Directions ::
Look at the data below and print exactly the lines from its first line through the line with "for k in range(-8,6): rail(.7+2.4*k,.7+2.4*k+2.4)"; the pictures stay out of the copy.

Data segment ::
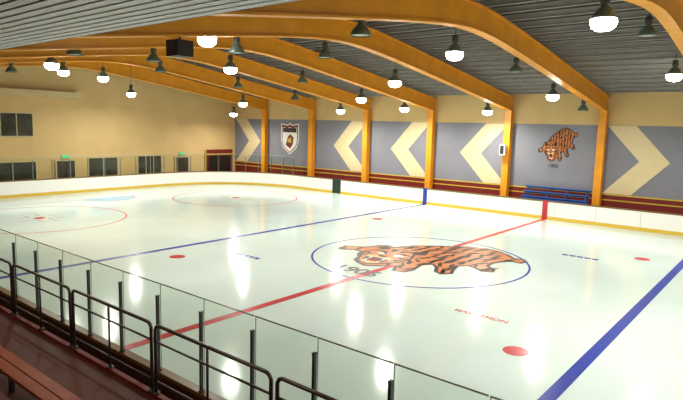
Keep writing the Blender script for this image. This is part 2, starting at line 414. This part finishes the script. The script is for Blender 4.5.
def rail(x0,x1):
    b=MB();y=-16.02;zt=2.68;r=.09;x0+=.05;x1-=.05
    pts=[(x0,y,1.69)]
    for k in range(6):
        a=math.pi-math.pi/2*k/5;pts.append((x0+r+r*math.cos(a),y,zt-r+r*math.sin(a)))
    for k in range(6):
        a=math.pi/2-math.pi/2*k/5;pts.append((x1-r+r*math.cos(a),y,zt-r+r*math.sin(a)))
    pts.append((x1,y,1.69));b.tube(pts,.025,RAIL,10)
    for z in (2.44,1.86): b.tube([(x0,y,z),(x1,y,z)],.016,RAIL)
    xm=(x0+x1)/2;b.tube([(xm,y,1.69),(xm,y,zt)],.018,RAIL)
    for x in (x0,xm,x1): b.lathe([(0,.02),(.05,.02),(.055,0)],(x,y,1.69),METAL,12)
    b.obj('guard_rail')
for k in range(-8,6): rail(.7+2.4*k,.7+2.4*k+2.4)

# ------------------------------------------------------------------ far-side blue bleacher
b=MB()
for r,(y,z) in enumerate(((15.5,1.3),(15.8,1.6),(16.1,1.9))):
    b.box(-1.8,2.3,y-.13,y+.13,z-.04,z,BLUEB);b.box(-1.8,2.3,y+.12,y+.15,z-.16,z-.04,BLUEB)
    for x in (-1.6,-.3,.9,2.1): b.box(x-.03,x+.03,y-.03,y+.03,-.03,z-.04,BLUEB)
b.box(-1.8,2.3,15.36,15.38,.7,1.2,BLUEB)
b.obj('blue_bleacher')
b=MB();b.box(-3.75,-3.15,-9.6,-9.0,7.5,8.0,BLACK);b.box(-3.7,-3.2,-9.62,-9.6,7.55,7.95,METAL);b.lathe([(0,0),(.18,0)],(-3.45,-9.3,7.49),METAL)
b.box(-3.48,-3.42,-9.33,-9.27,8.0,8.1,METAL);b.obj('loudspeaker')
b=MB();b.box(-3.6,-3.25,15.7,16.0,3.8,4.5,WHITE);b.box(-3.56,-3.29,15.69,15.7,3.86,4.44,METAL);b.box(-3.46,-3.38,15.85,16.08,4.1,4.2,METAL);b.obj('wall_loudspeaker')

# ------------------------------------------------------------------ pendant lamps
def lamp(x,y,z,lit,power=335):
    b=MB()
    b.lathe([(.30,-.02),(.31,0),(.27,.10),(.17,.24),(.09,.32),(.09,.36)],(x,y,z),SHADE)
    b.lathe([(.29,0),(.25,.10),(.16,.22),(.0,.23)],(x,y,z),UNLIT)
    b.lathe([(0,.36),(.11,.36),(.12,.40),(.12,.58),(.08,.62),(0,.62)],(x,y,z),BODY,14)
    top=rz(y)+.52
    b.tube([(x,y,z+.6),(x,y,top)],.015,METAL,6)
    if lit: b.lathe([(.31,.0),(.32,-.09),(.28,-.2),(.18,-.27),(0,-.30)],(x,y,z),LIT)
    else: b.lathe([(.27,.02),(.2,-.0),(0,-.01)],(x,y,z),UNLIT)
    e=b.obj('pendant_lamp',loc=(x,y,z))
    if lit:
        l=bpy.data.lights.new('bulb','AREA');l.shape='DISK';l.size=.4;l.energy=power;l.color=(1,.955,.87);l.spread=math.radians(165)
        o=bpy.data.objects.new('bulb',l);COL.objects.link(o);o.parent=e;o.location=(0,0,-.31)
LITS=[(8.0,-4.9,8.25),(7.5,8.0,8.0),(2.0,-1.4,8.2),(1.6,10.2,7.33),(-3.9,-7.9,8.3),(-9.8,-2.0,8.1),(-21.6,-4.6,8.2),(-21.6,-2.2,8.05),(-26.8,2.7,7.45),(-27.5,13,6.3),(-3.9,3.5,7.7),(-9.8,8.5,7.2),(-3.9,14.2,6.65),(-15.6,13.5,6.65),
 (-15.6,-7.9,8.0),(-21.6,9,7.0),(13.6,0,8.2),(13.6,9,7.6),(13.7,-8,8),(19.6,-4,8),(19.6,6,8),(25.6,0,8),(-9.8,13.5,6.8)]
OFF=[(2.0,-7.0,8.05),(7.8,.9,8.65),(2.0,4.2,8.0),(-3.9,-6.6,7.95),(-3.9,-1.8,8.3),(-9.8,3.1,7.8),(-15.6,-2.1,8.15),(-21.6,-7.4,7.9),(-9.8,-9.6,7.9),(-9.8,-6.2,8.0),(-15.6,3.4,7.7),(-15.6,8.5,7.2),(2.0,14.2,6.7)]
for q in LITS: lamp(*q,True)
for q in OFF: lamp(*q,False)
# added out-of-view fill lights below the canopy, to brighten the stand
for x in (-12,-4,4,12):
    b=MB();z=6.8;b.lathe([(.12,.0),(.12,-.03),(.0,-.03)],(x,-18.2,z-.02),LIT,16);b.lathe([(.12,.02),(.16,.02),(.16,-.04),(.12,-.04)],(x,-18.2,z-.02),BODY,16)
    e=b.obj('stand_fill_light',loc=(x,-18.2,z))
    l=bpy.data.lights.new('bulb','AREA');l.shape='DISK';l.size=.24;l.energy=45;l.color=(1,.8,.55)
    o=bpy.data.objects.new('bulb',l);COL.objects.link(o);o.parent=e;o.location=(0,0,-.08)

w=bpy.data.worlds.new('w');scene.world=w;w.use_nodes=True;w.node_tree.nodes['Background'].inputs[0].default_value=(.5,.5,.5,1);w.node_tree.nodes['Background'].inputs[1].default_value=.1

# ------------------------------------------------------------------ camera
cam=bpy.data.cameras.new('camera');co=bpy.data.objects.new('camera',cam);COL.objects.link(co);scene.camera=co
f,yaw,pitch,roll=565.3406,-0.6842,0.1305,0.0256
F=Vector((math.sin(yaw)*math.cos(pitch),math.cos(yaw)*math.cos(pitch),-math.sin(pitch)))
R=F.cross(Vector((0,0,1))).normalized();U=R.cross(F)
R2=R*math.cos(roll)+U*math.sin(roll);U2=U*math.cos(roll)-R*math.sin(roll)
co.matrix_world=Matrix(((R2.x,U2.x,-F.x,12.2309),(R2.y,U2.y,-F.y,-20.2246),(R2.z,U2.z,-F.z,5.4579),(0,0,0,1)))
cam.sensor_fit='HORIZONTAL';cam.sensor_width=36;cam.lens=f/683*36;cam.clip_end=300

Solved problem ::
Keep writing the Blender script for this image. This is part 2, starting at line 414. This part finishes the script. The script is for Blender 4.5.
def rail(x0,x1):
    b=MB();y=-16.02;zt=2.68;r=.09;x0+=.05;x1-=.05
    pts=[(x0,y,1.69)]
    for k in range(6):
        a=math.pi-math.pi/2*k/5;pts.append((x0+r+r*math.cos(a),y,zt-r+r*math.sin(a)))
    for k in range(6):
        a=math.pi/2-math.pi/2*k/5;pts.append((x1-r+r*math.cos(a),y,zt-r+r*math.sin(a)))
    pts.append((x1,y,1.69));b.tube(pts,.025,RAIL,10)
    for z in (2.44,1.86): b.tube([(x0,y,z),(x1,y,z)],.016,RAIL)
    xm=(x0+x1)/2;b.tube([(xm,y,1.69),(xm,y,zt)],.018,RAIL)
    for x in (x0,xm,x1): b.lathe([(0,.02),(.05,.02),(.055,0)],(x,y,1.69),METAL,12)
    b.obj('guard_rail')
for k in range(-8,6): rail(.7+2.4*k,.7+2.4*k+2.4)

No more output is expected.